On 2012-12-09 22:22, Mark Shannon wrote:
Hi all,
The current CPython bytecode interpreter is rather more complex than it
needs to be. A number of bytecodes could be eliminated and a few more
simplified by moving the work involved in handling compound statements
(loops, try-blocks, etc) from the interpreter to the compiler.
This simplest example of this is the while loop...
while cond:
body
This currently compiled as
start:
if not cond goto end
body
goto start
end:
but it could be compiled as
goto test:
start:
body
if cond goto start
which eliminates one instruction per iteration.

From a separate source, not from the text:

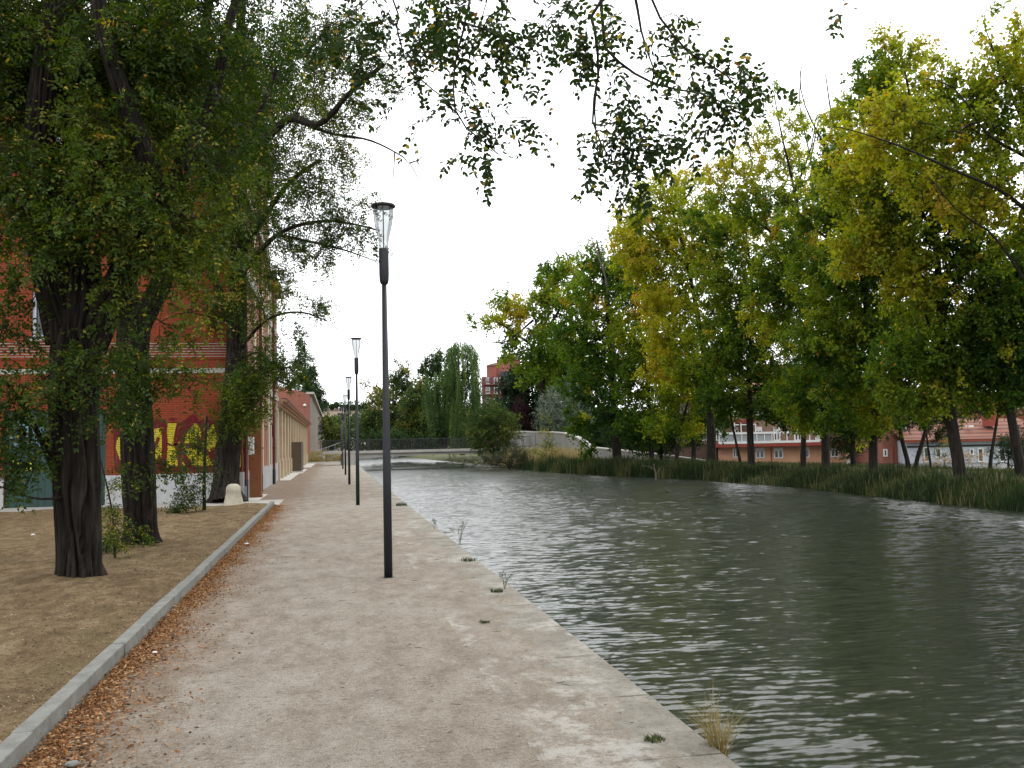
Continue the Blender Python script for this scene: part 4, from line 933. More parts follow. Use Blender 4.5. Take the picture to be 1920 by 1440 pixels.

A more complex example is a return in a try-finally block.
try:
part1
if cond:
return X
part2
finally:
part3
Currently, handling the return is complex and involves "pseudo
exceptions", but if part3 were duplicated by the compiler, then the
RETURN bytecode could just perform a simple return.
The code above would be compiled thus...
PUSH_BLOCK try
part1
if not X goto endif
push X
POP_BLOCK
part3 <<< duplicated
RETURN_VALUE
endif:
part2
POP_BLOCK
part3 <<< duplicated
The changes I am proposing are:
[snip]
Is it necessary to duplicate part3? Is it possible to put it into a
subroutine if it's long? (And I do mean a simple cheap subroutine.)